La storia del maxi-processo contro la 'ndrangheta "Aemilia" raccontata da una docufiction di Rai 2: le infiltrazioni da Cutro a Bologna
Protagonista questa sera di una docufiction che andrà in onda su Rai 2, il processo rinominato “Aemilia” è stato a tutti gli effetti il colpo più duro mai inflitto alla ’ndrangheta in Emilia-Romagna e nell’intero Nord della nostra penisola, inflitto contro il clan Grande Aracri che da Cutro è arrivato fino a Bologna, creando un nuovo ambiente criminale insolito e profondamente differente rispetto a quello tradizionalmente dipinto con la lupara tra le mani e la coppola in testa: la docufiction si chiama “Aemilia 220 – La Mafia sulle rive del Po” e ha trasformato le vicende connesse al maxi-processo in un thriller civile per raccontarne i retroscena e gli sviluppi successivi.
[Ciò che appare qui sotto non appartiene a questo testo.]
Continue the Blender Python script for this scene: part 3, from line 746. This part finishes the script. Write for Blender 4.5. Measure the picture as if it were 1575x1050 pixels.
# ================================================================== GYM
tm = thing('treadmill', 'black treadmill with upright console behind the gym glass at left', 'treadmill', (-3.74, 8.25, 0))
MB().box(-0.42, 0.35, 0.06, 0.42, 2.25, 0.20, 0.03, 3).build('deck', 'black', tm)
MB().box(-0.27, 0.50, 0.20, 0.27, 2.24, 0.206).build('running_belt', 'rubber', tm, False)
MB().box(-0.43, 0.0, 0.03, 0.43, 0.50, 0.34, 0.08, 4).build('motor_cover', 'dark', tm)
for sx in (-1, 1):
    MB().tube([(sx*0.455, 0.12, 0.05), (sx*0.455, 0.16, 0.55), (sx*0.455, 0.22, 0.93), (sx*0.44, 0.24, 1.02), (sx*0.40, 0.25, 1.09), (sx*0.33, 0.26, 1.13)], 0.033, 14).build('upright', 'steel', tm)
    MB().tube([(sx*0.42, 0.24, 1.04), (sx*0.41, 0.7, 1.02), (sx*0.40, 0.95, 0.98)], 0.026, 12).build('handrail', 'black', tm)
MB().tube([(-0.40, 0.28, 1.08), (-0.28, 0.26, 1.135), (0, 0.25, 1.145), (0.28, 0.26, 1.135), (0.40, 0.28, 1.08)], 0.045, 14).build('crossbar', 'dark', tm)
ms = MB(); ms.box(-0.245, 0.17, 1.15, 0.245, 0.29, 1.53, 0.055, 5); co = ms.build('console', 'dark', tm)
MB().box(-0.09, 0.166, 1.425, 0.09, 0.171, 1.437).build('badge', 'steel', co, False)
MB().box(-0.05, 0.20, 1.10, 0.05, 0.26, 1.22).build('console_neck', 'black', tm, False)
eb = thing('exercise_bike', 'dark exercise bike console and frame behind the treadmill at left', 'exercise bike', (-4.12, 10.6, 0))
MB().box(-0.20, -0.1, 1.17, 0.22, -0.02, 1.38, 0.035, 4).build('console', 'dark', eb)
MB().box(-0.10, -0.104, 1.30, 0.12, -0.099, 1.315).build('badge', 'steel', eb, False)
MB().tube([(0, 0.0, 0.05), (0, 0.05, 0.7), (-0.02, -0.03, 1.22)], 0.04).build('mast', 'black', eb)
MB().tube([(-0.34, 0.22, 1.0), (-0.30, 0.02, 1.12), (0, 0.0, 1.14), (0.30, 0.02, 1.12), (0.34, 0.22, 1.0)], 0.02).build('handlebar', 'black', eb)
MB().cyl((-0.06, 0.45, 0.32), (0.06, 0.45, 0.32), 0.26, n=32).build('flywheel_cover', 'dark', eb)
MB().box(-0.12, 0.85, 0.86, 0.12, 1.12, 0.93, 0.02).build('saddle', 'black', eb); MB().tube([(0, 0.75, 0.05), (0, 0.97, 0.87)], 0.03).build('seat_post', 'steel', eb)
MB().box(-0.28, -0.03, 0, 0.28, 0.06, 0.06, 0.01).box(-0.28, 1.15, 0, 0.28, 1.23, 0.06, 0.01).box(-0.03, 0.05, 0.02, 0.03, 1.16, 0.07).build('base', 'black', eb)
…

Tra queste righe vogliamo soffermarci soprattutto sul maxi-processo Aemilia, partendo però dal sottolineare che il grande protagonista – tra i 220 indagati richiamati nel titolo della fiction Rai – fu il boss Nicolino Grande Aracri, che assunse il potere sul territorio emiliano dopo una faida contro la famiglia Dragone, che si era insediata sull’Appennino reggiano negli anni ’80 con l’arrivo da Cutro del boss Antonio Dragone: si trattava di una mafia leggermente diversa da quella “tradizionale”, fatta di infiltrazioni politiche e industriali, di sottrazione di fondi destinati alle calamità (come il terremoto del 2012) e di sfruttamento ai massimi livelli economici; il tutto con la compiacenza di numerosi personaggi politici, industriali e istituzionali di alto profilo.
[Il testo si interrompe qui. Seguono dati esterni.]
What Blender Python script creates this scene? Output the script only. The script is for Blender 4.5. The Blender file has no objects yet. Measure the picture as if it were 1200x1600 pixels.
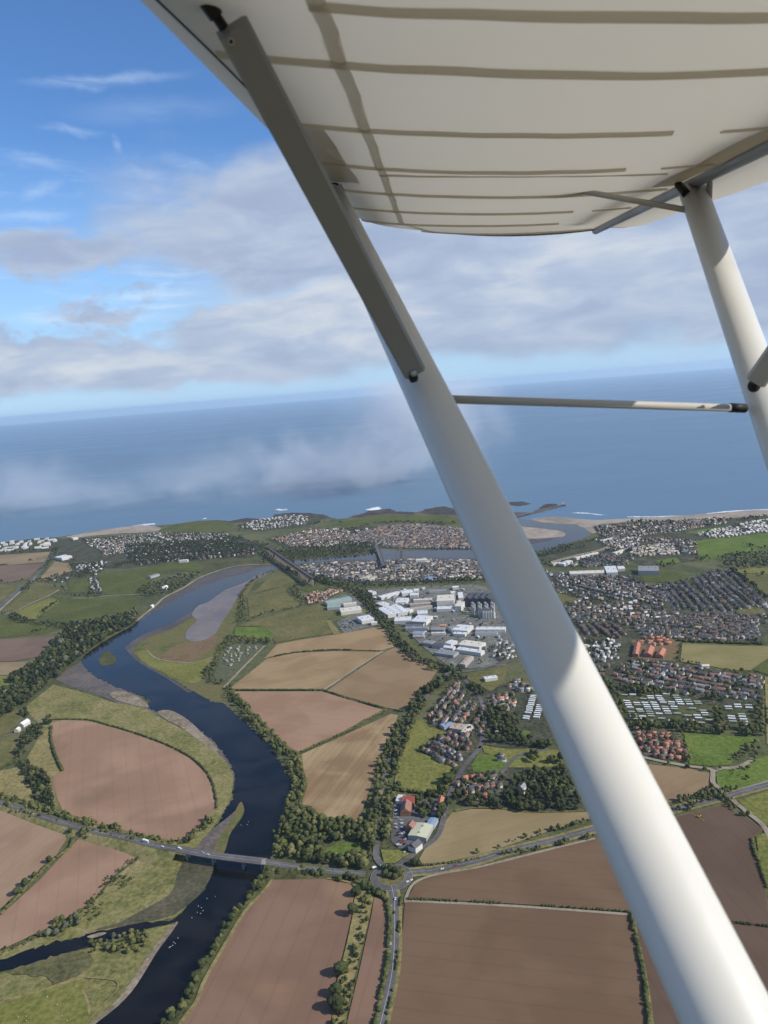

Il maxi-processo Aemilia: 239 arresti nel colpo più grosso del Nord Italia alla ’ndrangheta
Il processo Aemilia iniziò effettivamente nell’autunno del 2015 dopo 239 arresti compiuti nelle settimane precedenti in una maxi retata organizzata tra Emilia-Romagna, Lombardia e Calabria: nessuna aula emiliana era sufficiente ad ospitare una tale entità di persone (contando anche i legali, i periti, i tecnici e i giudici) e la prima udienza del processo si tenne in un’aula bunker appositamente realizzata in uno dei padiglioni della Fiera bolognese; mentre la seconda – in cui comparvero 147 imputati, con altri 71 rimandati al rito abbreviato, 19 che avevano patteggiato e solamente 2 che erano stati scagionati – si tenne in un’altra aula bunker, creata nel cortile del Tribunale di Bologna, aperta anche a giornalisti e civili.
Complessivamente – fermo restando che non possiamo elencare tutti i nomi, in larga parte del tutto sconosciuti – è interessante sottolineare che al processo Aemilia furono confermate 75 condanne per oltre 700 anni di reclusione complessivi, per reati che spaziavano da quelli tradizionalmente associati alle mafie (come, ad esempio, l’associazione a delinquere, oppure i furti e lo spaccio) fino a reati prettamente economici e politici (relativi soprattutto alle infiltrazioni): tutti i boss – a parte Michele Bolognino, poi condannato a oltre 20 anni – hanno scelto il rito abbreviato, mentre nel folto elenco di nomi figurano anche numerosi imprenditori, professionisti, politici, giornalisti e funzionari collusi a vario titolo.